Be Prepared for Scrutiny and Critique
This goes hand in hand with my last point above. It is essential you adopt a mindset where you’re open to taking feedback, and ready to debate your point of view with anyone. You can’t expect to be surrounded by bright and opinionated colleagues, without ever being challenged in ways that can sometimes come across as unnecessary or abrasive. The intentions for the most part are always good. Even though it may not feel that way in the moment, your peers and management team are there to encourage you to do better. Be better. It requires developing thick skin and the right psyche, which is chartacter-building if nothing else.

If you’re more of an intuition-based personality type, remember that data is king at Amazon. Building a series of axioms is fine, so long as you can present hard facts or solid anecdotes to support your ideas. Socialize these early and let others help guide how they shape up. It’s good practice ahead of the narrative read, and I would always make time to provide preliminary feedback to colleagues knowing how valuable it is to the process.

Learn and Be Curious
One of the aspects of working at Amazon I enjoyed enormously was the opportunities afforded to all employees for internal mobility. There are so many facets to the business, and the enormous success of the company meant we were perpetually in hiring mode.

As an employee, you are encouraged to be inquisitive. It’s one of the LPs that resonated with me the most, and the catalyst for wanting to expose myself to different parts of the organization. While it would be impossible to master everything about your line of business, in some ways, the organization actively encourages you to think about where else you can implant yourself and apply your skills and expertise.

There is an 18-24 month itch that starts to take over many an Amazonian. It tends to culminate in one of several outcomes—either getting promoted, taking on a new role within your existing company, or moving to a completely new part of the Amazon org. I am one of those incredibly fortunate people who was given some great growth opportunities. While I joined to help build the startup business, getting a chance to work on the Games side of Amazon (an industry I had no prior experience of), and then being part of a cross-portfolio special projects team were the sort of opportunities that enriched my time with the company. I felt trusted and empowered to make the most of my career, while staying curious and learning new things.

The People Make It
It would be naïve to think you will like everyone you work with. The same goes for Amazonians. You will most definitely encounter some shitty types that will eventually get managed out of the business as the system corrects itself. Some will leave. Some you’ll just learn to co-exist with. But then there are the ones you bond with, the ones who challenge and support you, lift you up, make you laugh, have your back, teach you things, push you to be better. Thank you for everything. I appreciate you.

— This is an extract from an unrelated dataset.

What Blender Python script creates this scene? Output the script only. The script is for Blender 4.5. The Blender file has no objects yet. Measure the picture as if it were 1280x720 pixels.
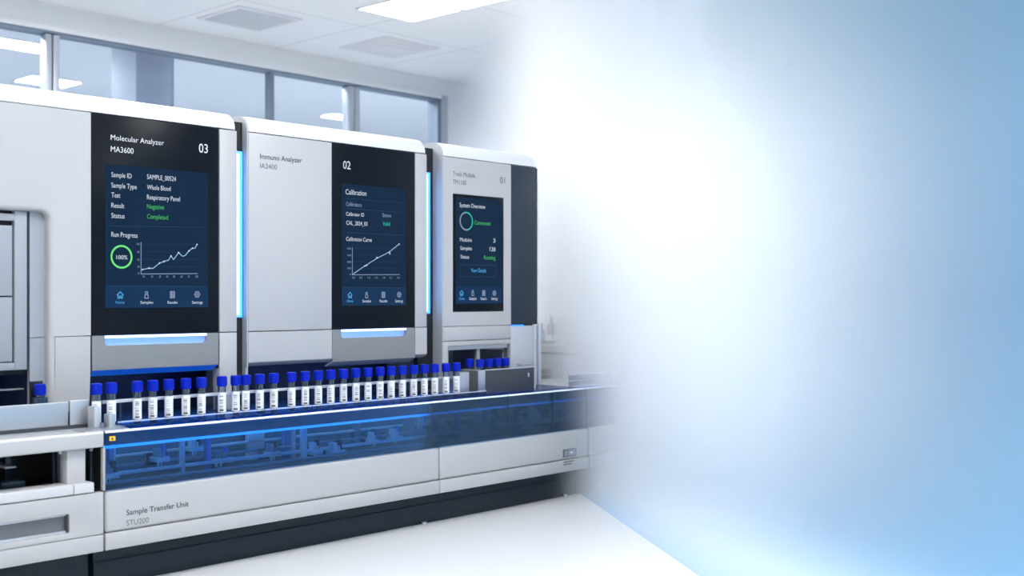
import bpy, bmesh, math, random
from mathutils import Vector, Matrix
random.seed(7)
scene = bpy.context.scene
COL = scene.collection

# ------------------------------------------------------------------ survey
# The photo's perspective was surveyed once (focal length 1450 px of 1280,
# horizon at row 372, vanishing point of the machine line at column 1975).
F = 1450.0
HZ = 372.0
ANG = math.atan(1335.0 / F)
c, s = math.cos(ANG), math.sin(ANG)
def Xp(px, Y):
    u = (px - 640) / F
    return Y * (c + s * u) / (s - c * u)
def Zp(px, py, Y):
    return 1 + (HZ - py) / (1975 - px) * Y / c
def Yp(px, X):
    u = (px - 640) / F
    return X * (s - c * u) / (c + s * u)
def Cp(px, py, z):
    u = (px - 640) / F
    t = (z - 1) / ((HZ - py) / F)
    return t * (c + s * u), t * (s - c * u)

# ------------------------------------------------------------------ materials
def mat(name, base=(.8, .8, .8), rough=.4, metal=0.0, emit=None, estr=0.0, spec=.5, bump=0.0, bscale=200, var=0.0, coat=0.0):
    m = bpy.data.materials.new(name)
    m.use_nodes = True
    nt = m.node_tree
    b = nt.nodes['Principled BSDF']
    b.inputs['Base Color'].default_value = (*base, 1)
    b.inputs['Roughness'].default_value = rough
    b.inputs['Metallic'].default_value = metal
    b.inputs['Specular IOR Level'].default_value = spec
    b.inputs['Coat Weight'].default_value = coat
    if emit:
        b.inputs['Emission Color'].default_value = (*emit, 1)
        b.inputs['Emission Strength'].default_value = estr
    if bump or var:
        tc = nt.nodes.new('ShaderNodeTexCoord')
        n = nt.nodes.new('ShaderNodeTexNoise')
        n.inputs['Scale'].default_value = bscale
        n.inputs['Detail'].default_value = 3
        nt.links.new(tc.outputs['Object'], n.inputs['Vector'])
        if bump:
            bp = nt.nodes.new('ShaderNodeBump')
            bp.inputs['Strength'].default_value = bump
            bp.inputs['Distance'].default_value = .002
            nt.links.new(n.outputs['Fac'], bp.inputs['Height'])
            nt.links.new(bp.outputs['Normal'], b.inputs['Normal'])
        if var:
            mr = nt.nodes.new('ShaderNodeMapRange')
            mr.inputs['To Min'].default_value = max(0.02, rough - var)
            mr.inputs['To Max'].default_value = rough + var
            nt.links.new(n.outputs['Fac'], mr.inputs['Value'])
            nt.links.new(mr.outputs['Result'], b.inputs['Roughness'])
    return m

def glass(name, tint, gloss=.08, rough=.03):
    m = bpy.data.materials.new(name)
    m.use_nodes = True
    nt = m.node_tree
    nt.nodes.clear()
    out = nt.nodes.new('ShaderNodeOutputMaterial')
    tr = nt.nodes.new('ShaderNodeBsdfTransparent')
    tr.inputs['Color'].default_value = (*tint, 1)
    gl = nt.nodes.new('ShaderNodeBsdfGlossy')
    gl.inputs['Roughness'].default_value = rough
    fr = nt.nodes.new('ShaderNodeFresnel')
    fr.inputs['IOR'].default_value = 1.45
    ml = nt.nodes.new('ShaderNodeMath')
    ml.operation = 'MULTIPLY'
    ml.inputs[1].default_value = gloss / .04
    cl = nt.nodes.new('ShaderNodeMath')
    cl.operation = 'MINIMUM'
    cl.inputs[1].default_value = .9
    mx = nt.nodes.new('ShaderNodeMixShader')
    nt.links.new(fr.outputs[0], ml.inputs[0])
    nt.links.new(ml.outputs[0], cl.inputs[0])
    nt.links.new(cl.outputs[0], mx.inputs[0])
    nt.links.new(tr.outputs[0], mx.inputs[1])
    nt.links.new(gl.outputs[0], mx.inputs[2])
    nt.links.new(mx.outputs[0], out.inputs['Surface'])
    return m

WHITE = mat('white_lacquer', (.43, .43, .44), .38, var=.05, bscale=6)
WHITE2 = mat('white_plastic', (.52, .525, .54), .3)
CAPW = mat('white_gloss_lid', (.68, .685, .70), .28)
GREYP = mat('pale_grey_panel', (.29, .315, .35), .42)
SILVER = mat('brushed_silver', (.50, .515, .54), .34, metal=.75, bump=.05, bscale=90)
STEEL = mat('satin_steel', (.55, .57, .60), .38, metal=.6, bump=.05, bscale=120)
DRAWER = mat('grey_satin_drawer', (.245, .245, .25), .42, metal=.2)
SLATE = mat('dark_slate_plinth', (.010, .018, .028), .42, spec=.3)
BLACK = mat('black_void', (.006, .007, .010), .6)
NAVY = mat('navy_cavity', (.010, .020, .075), .35)
BGLASS = mat('black_glass', (.004, .006, .010), .28, spec=.12)
SGLASS = mat('smoked_panel', (.014, .026, .042), .22, spec=.4)
SMOKE = mat('smoked_rack_front', (.045, .052, .062), .25)
GAP = mat('dark_joint', (.03, .035, .045), .6)
INK = mat('dark_grey_ink', (.025, .028, .035), .6)
INK2 = mat('light_grey_ink', (.10, .105, .115), .6)
INKW = mat('pale_print', (.62, .63, .66), .5)
POCKET = mat('grey_grip', (.12, .125, .145), .45)
CAPB = mat('blue_cap', (.001, .016, .42), .4, spec=.2)
LABEL = mat('paper_label', (.80, .81, .83), .6)
SERUM = mat('clear_gel', (.45, .50, .56), .3)
MECHW = mat('mechanism_white', (.80, .86, .92), .4)
MECHB = mat('mechanism_blue', (.05, .25, .75), .35)
MECHD = mat('mechanism_dark', (.02, .045, .09), .4)
MECHG = mat('mechanism_grey', (.22, .32, .46), .4)
CAVW = mat('cavity_wall', (.09, .19, .30), .5)
YELLOW = mat('yellow_sticker', (.80, .48, .02), .5)
GLASSB = glass('blue_acrylic', (.42, .64, .83), .045)
GLASST = glass('blue_acrylic_top', (.55, .75, .97), .018)
CLEAR = glass('clear_acrylic', (.93, .96, .99), .04)
TUBEG = glass('tube_plastic', (.78, .83, .88), .07, .1)
WGLASS = glass('window_glass', (.88, .92, .96), .002)
LEDC = mat('led_cyan', (.1, .5, 1), .4, emit=(.03, .23, 1.0), estr=1.25)
LEDI = mat('led_core', (.4, .7, 1), .4, emit=(.48, .82, 1.0), estr=1.15)
LEDW = mat('led_white_blue', (.6, .7, 1), .4, emit=(.50, .58, 1.0), estr=2.2)
LEDB = mat('led_blue', (.05, .2, 1), .4, emit=(.006, .20, 1.0), estr=2.5)
LEDT = mat('led_tank', (.1, .5, 1), .4, emit=(.05, .34, 1.0), estr=2.2)
UGLOW = mat('painted_underglow', (.02, .1, .4), .4, emit=(.001, .05, .36), estr=.8)
FILLR = mat('tank_fill_rear', (.3, .5, 1), .4, emit=(.55, .78, 1.0), estr=9.0)
LIDGLOW = mat('painted_lid_glow', (.02, .1, .4), .4, emit=(.003, .12, .62), estr=1.1)
LAMP = mat('lamp_diffuser', (.9, .9, .9), .5, emit=(1, .985, .96), estr=25)
LAMPF = mat('lamp_diffuser_far', (.9, .9, .9), .5, emit=(.96, .98, 1), estr=28.0)
LAMPN = mat('lamp_diffuser_dimmed', (.9, .9, .9), .5, emit=(1, .985, .96), estr=7.0)
FRAMEM = mat('lamp_frame', (.8, .8, .82), .4)
# screens
def scr(name, col, k=1.0):
    return mat(name, (.004, .005, .008), .12, emit=col, estr=k, spec=.05)
S_BG = scr('screen_navy', (.0035, .017, .046))
S_NAV = scr('screen_nav_bar', (.004, .027, .080))
S_LINE = scr('screen_rule', (.020, .055, .11))
S_WHITE = scr('screen_white', (.66, .72, .80))
S_GREY = scr('screen_grey', (.26, .33, .45))
S_GREEN = scr('screen_green', (.06, .50, .10))
S_RING = scr('screen_ring_green', (.16, .76, .20))
S_TEAL = scr('screen_teal', (.03, .55, .40))
S_CYAN = scr('screen_cyan', (.08, .40, .80))
S_PALE = scr('screen_pale_blue', (.30, .55, .75))
SCR = [S_BG, S_NAV, S_LINE, S_WHITE, S_GREY, S_GREEN, S_RING, S_TEAL, S_CYAN, S_PALE]
BG, NAV, RULE, WHT, GRY, GRN, RNG, TEAL, CYN, PALE = range(10)

# ------------------------------------------------------------------ builder
_txt = bpy.data.curves.new('scratch', 'FONT')
_txo = bpy.data.objects.new('scratch', _txt)
COL.objects.link(_txo)
def text_mesh(body, bold=0.0):
    _txt.body = body
    _txt.size = 1
    _txt.offset = bold
    _txt.resolution_u = 3
    dg = bpy.context.evaluated_depsgraph_get()
    dg.update()
    ev = _txo.evaluated_get(dg)
    me = ev.to_mesh()
    vs = [v.co.copy() for v in me.vertices]
    fs = [tuple(p.vertices) for p in me.polygons]
    ev.to_mesh_clear()
    return vs, fs
_hv, _ = text_mesh('H')
CAPH = max(v.y for v in _hv) - min(v.y for v in _hv)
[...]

Writing this post, I am painfully aware that I’ve failed to acknowledge some of the common criticisms made of Amazon as an employer. This is not the focus of my piece. No employer is perfect and there was much at Amazon I instinctively felt the need to rally against, because it didn’t align with my view of the world at the time. Some of these views I still maintain today. However my intention in writing this piece was to preserve a record of the things that had a positive impact on me as an individual. It doesn’t remove my ability to empathise or find common ground with employees who have expressed their frustration with the company. It just wasn’t the experience I had, and therefore I feel ill-equipped to comment on someone else’s point of view.

To end on a more upbeat final note, I would not change or trade my time as an Amazonian for anything. Those five years exist as an important period of my life that I know I’ll never get to experience again. I learnt a lot about myself, which has ultimately made me a better Marketer, thinker, and human.